> Written request
The lines to extract run from the first line of the material below to the line containing "RNG = random.Random(7)", both included; leave the pictures behind.

> Dataset excerpt
---------------

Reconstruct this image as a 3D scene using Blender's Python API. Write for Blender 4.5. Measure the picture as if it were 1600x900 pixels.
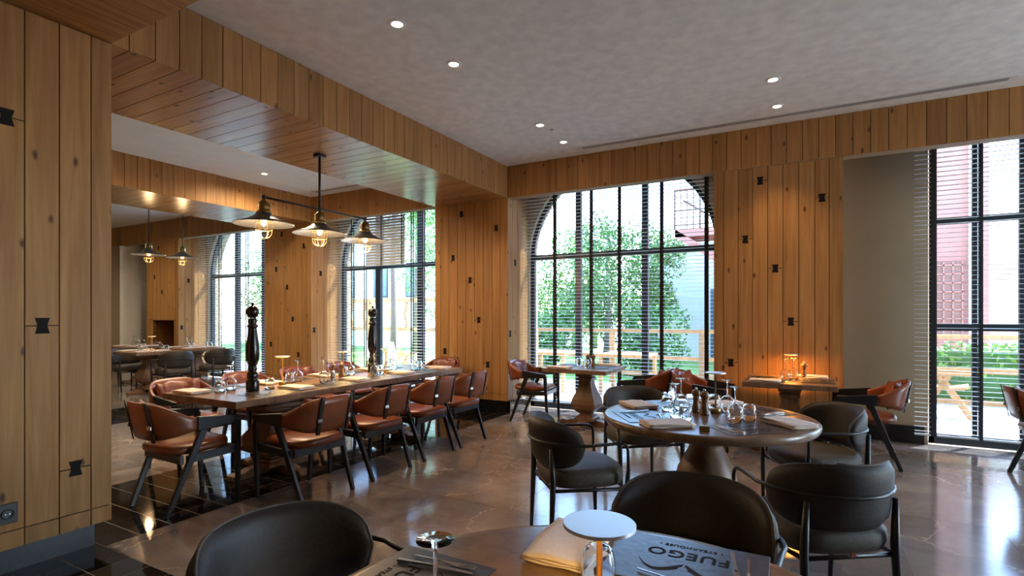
import bpy, math, random
from mathutils import Vector, Matrix
for o in list(bpy.data.objects): bpy.data.objects.remove(o)
R = math.radians
S = bpy.context.scene
COL = S.collection
RNG = random.Random(7)

# ---------------------------------------------------------------- camera, world, sun, exposure
cam = bpy.data.cameras.new('camera'); camo = bpy.data.objects.new('camera', cam); COL.objects.link(camo)
cam.sensor_width = 36; cam.lens = 831 / 1600 * 36; cam.shift_y = (492.7 - 450) / 1600
cam.clip_start = .03; cam.clip_end = 200
camo.location = (0, 0, 1.42); camo.rotation_euler = (R(90), 0, .508)
S.camera = camo
S.view_settings.view_transform = 'Standard'; S.view_settings.look = 'None'
S.view_settings.gamma = 1; S.view_settings.use_curve_mapping = False
S.view_settings.exposure = 1.62
try:
    S.cycles.use_denoising = True; S.cycles.max_bounces = 10; S.cycles.transparent_max_bounces = 24
    S.cycles.diffuse_bounces = 5; S.cycles.glossy_bounces = 4; S.cycles.transmission_bounces = 8
    S.cycles.sample_clamp_indirect = 6; S.cycles.caustics_reflective = False; S.cycles.caustics_refractive = False
except Exception: pass
W = bpy.data.worlds.new('sky'); S.world = W; W.use_nodes = True
nt = W.node_tree; bg = nt.nodes['Background']
sky = nt.nodes.new('ShaderNodeTexSky'); sky.sky_type = 'NISHITA'; sky.sun_disc = False
sky.sun_elevation = R(52); sky.sun_rotation = R(36); sky.dust_density = .6; sky.ozone_density = 1.6
nt.links.new(sky.outputs[0], bg.inputs[0]); bg.inputs[1].default_value = 1.25
sl = bpy.data.lights.new('sun', 'SUN'); sl.energy = 14; sl.angle = R(.6); sl.color = (1, .98, .94)
so = bpy.data.objects.new('sun', sl); COL.objects.link(so); so.location = (6, 14, 20)
so.rotation_euler = Vector((.357, .50, .788)).to_track_quat('Z', 'Y').to_euler()

# ---------------------------------------------------------------- helpers
XF, XL, X2, X2L, YW, YB, ZC, ZB = -3.81, -5.11, -7.93, -9.24, 6.70, 7.35, 3.58, 3.12

class NT:
    def __init__(s, name):
        s.m = bpy.data.materials.new(name); s.m.use_nodes = True; s.t = s.m.node_tree
        s.b = s.t.nodes['Principled BSDF']; s.out = s.t.nodes['Material Output']
    def n(s, typ, **kw):
        x = s.t.nodes.new('ShaderNode' + typ)
        for k, v in kw.items():
            if k.startswith('i_'):
                key = k[2:]; key = int(key) if key.isdigit() else key.replace('_', ' ')
                x.inputs[key].default_value = v
            else: setattr(x, k, v)
        return x
    def l(s, a, b): s.t.links.new(a, b)
    def ramp(s, fac, stops, interp='LINEAR'):
        r = s.n('ValToRGB'); e = r.color_ramp.elements; r.color_ramp.interpolation = interp
        while len(e) < len(stops): e.new(.5)
        for el, (p, c) in zip(e, stops): el.position = p; el.color = (*c, 1) if len(c) == 3 else c
        s.l(fac, r.inputs[0]); return r.outputs[0]
    def coords(s, scale=(1, 1, 1), rnd=0.0, obj=True):
        tc = s.n('TexCoord'); src = tc.outputs['Object']
        mp = s.n('Mapping'); mp.inputs['Scale'].default_value = scale; s.l(src, mp.inputs['Vector'])
        if rnd:
            oi = s.n('ObjectInfo'); mu = s.n('Math', operation='MULTIPLY'); mu.inputs[1].default_value = rnd
            s.l(oi.outputs['Random'], mu.inputs[0])
            cx = s.n('CombineXYZ')
            for k in range(3): s.l(mu.outputs[0], cx.inputs[k])
            s.l(cx.outputs[0], mp.inputs['Location'])
        return mp.outputs[0]
    def mix(s, fac, a, b, mode='MIX'):
        m = s.n('MixRGB', blend_type=mode)
        for i, x in ((0, fac), (1, a), (2, b)):
            if hasattr(x, 'is_output'): s.l(x, m.inputs[i])
            elif isinstance(x, tuple): m.inputs[i].default_value = (*x, 1)
            else: m.inputs[i].default_value = x
        return m.outputs[0]
    def bump(s, h, st=.2, d=.01):
        b = s.n('Bump'); b.inputs['Strength'].default_value = st; b.inputs['Distance'].default_value = d
        s.l(h, b.inputs['Height']); s.l(b.outputs[0], s.b.inputs['Normal'])
    def set(s, **kw):
        for k, v in kw.items():
            k = k.replace('_', ' ')
            s.b.inputs[k].default_value = (*v, 1) if isinstance(v, tuple) and len(v) == 3 else v
        return s.m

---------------

> Reply
Reconstruct this image as a 3D scene using Blender's Python API. Write for Blender 4.5. Measure the picture as if it were 1600x900 pixels.
import bpy, math, random
from mathutils import Vector, Matrix
for o in list(bpy.data.objects): bpy.data.objects.remove(o)
R = math.radians
S = bpy.context.scene
COL = S.collection
RNG = random.Random(7)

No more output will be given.